千姫:(後ろから捕まえて、泣きながら)片桐殿は、おそらく明日、大野殿に。

 信雄いいとこあるじゃん!機能しているじゃん!と名誉挽回したのではないか。父を含めて天才ばかりがのし歩く戦国時代に、生き延びて家系をつないだけでも大したものだ。

 信康の妻だった妹の五徳が、信雄によって秀吉に人質に出され、側室にされていたのは憤懣やるかたないとも言えるが・・・今回、長生きしているはずの彼女の名前も、且元と信雄の大坂城脱出に絡んで聞けて良かった。

 そして、彼らの脱出を機に家康は「これで我らと話し合える者が豊臣にはいなくなった」「諸国の大名に大坂攻めの触れを出せ」「大筒の用意もじゃ」と言うに及んだ。

病んでも仕方ない千姫

 冒頭、家康が阿茶局と三浦按針からもらった鉛筆(今年、久能山にて見てきたばかり)の話をして、絵を描くのが好きな千姫にやればよかったと思いを馳せていた時、実際のところ家康は、彼女のいる大坂城の堀を埋め立てるよう戦略を巡らして鉛筆で堀を塗り潰していた。

 もう、砲撃を打ち込んだ後の一手を考えていたことになる。

 その砲撃を受ける側に居る千姫は、怖ーい姑であり伯母のドロンジョ茶々らから、徳川の一員としては見過ごせない、気持ちを弄られるような思いをさせられる日々を過ごしている。

 大野治長らとの会話を聞いているだけで胃に穴が開きそうだが、部屋に引きこもらず夫・秀頼と常に一緒に居続けて「何の話でございます?」と聞ける鈍感力があるのは、姫らしい強さだ。

 そして、「そなたも豊臣の家妻として皆を鼓舞せよ」と茶々に迫られ、牢人たちを前に「豊臣のために・・・励んでおくれ!」と気持ちを励まして言った。
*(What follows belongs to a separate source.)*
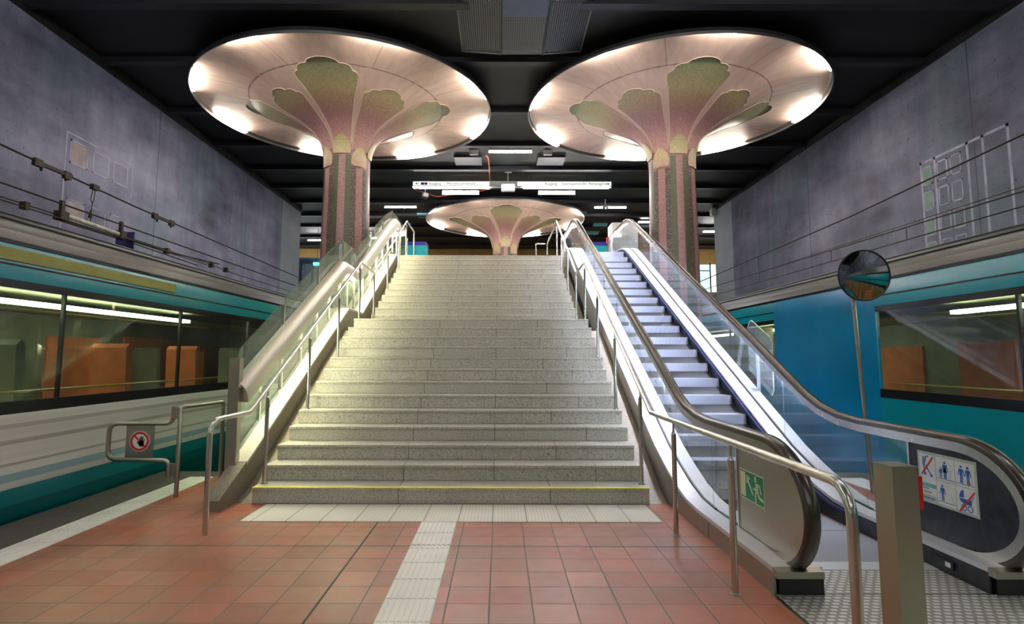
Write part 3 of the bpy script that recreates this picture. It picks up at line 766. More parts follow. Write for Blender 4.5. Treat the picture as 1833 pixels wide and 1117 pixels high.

精神的にギリギリ頑張っているのが泣ける。

 (この時のドロンジョ茶々様の得意げな眉毛の上がり方が怖い。昨年の北条政子張りの演説も、秀頼よりも全然迫力があった。)

 そんな千姫からの問いかけ「あなた様は本当に戦をしたいのですか?本当のお気持ちですか?」に対し、夫の秀頼も思うところが少しはありそう。「余は、徳川から天下を取り戻さねばならぬ。それが正しきことなのだ。分かってほしい」「余は、豊臣秀頼なのじゃ」と逃れられない運命を受け入れている様子だった。

 かわいそうだね、本当に。ふたりとも可哀そうだ。

 今回はダラダラ書き過ぎだった。次回は夏の陣。